Der Bundesrat hat am 26. Mai 2021 eine gravierende Entscheidung gefällt, in dem er die Verhandlungen über das institutionelle Rahmenabkommen einseitig für beendet erklärt hat. Er hat damit auch gezeigt, dass er (noch einmal versucht) wirklich eine europapolitische Extrawurst anzustreben.
Das wird schwierig und es schadet den arbeitenden Menschen im eigenen Land. In der Schweiz zu produzieren wird teurer, einheimische Produkte zu exportieren wird anspruchsvoller. Am Schluss des Tages wird jede exportorientierte Firma entscheiden, ob es Sinn macht, hier weiter zu investieren. Und die teureren Importe machen aus der Schweiz eine immerwährende Hochpreisinsel. Darum habe ich immer gesagt und ich bleibe dabei – eine Schweiz ohne institutionelle Bindung mit den europäischen Nachbarn ist ein Entscheid gegen die Zukunftsfähigkeit unseres Landes, gegen die Konsumentinnen und Konsumenten und schlussendlich auch auch gegen die international und auf europäische Wertschöpfungsketten ausgerichteten Arbeitsplätze.

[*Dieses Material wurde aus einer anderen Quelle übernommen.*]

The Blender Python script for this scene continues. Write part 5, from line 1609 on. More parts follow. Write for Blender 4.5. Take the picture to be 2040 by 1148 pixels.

Schadenbegrenzung als ewige Europapolitik
Bereits einmal war die Schweiz in dieser Situation, dass sie einen europapolitischen Schaden korrigieren musste. Das war 1992 nach dem EWR-Nein. Der Binnenmarkt trat trotz dem Nein aus Helvetien in Kraft und nach wenigen Jahren sah man ein, dass es ohne sektoriellen Zugang zum EU-Binnenmarkt keine gute wirtschaftliche Perspektive geben würde. Die Bilateralen Verträge waren „Europapolitik der Schadensbegrenzung“. Nun hat der Bundesrat bereits am Tag des Verhandlungsabbruchs zum Institutionellen Abkommen (InstA) von der Schadensbegrenzung gesprochen. Man werde nun, das Schweizer Recht dem europäischen Recht angleichen – damit der Schaden begrenzt werden könne. In anderen Worten: Wir übernehmen das Recht, aber wir wollen uns nicht binden. Die ewige Europapolitik der Schadensbegrenzung tritt in eine weitere Phase.
Assoziierung zum Europäischen Projekt – sonst wird das nichts
Das Interessanteste am Handeln des Bundesrates zum Abbruch war sein «Schlussbericht» zu den letzten sieben Jahren Verhandlung. Er hat dabei den wichtigen Satz eingefügt. «Die Konturen eines solchen «Rahmenabkommens», das manchmal auch als «Assoziierungsabkommen» bezeichnet wurde, waren zu Beginn unklar». So ist es. Wir haben in all den Jahren nie über das gesprochen, worum es in der europäischen Zusammenarbeit geht: Es geht um Assoziierung, um Teilhabe am gemeinsamen Projekt von europäischen Staaten. Wenn die Schweiz nicht Mitglied dieses europäischen Projektes werden will, dann muss sie sich entscheiden, wie sie sich an diesem Projekt assoziieren will. Abseits stehen ohne Assoziierungsregelung wird es nicht geben. Es gibt zwei Möglichkeiten: Entweder assoziiert man sich weiterhin sektoriell, wie wir das bereits bei den Schengen- und Dublin-Assoziierungsabkommen gemacht haben. Das Rahmenabkommen wäre ein weiteres Assoziierungsabkommen für einzelne sektorielle Marktzugänge zum Binnenmarkt gewesen. Andere Länder haben aber auch gute Erfahrungen gemacht, in dem sie den Marktzugang mit dem umfassenden Assoziierungsvertrag zum Europäischen Wirtschaftsraum (EWR) jenseits von sektoriellen Einschränkungen geregelt haben.
Darum bleibt nach dem Abbruch der Verhandlungen wenigstens die minimale Ehrlichkeit. Die Schweiz muss sich entscheiden, wie sie sich zum europäischen Projekt stellen will: EU-Mitgliedschaft oder weitere Assoziierungsabkommen, neben Schengen, Dublin und dem Luftverkehr eben auch für den übrigen Marktzugang. Dafür gib es auch zukünftig nur ein «Assoziierungsabkommen für den sektoriellen Marktzugang» oder die «EWR-Asssozierung für den gesamten Marktzugang». Das Konzept Schadensbegrenzung mit Auffangmassnahmen des Bundesrates hat leider kein Element der Zukunftsfähigkeit. Diese kurzfritsige Perspektive ohne ernsthafte Optionen für die zukünftige Assoziierung schadet der Schweiz.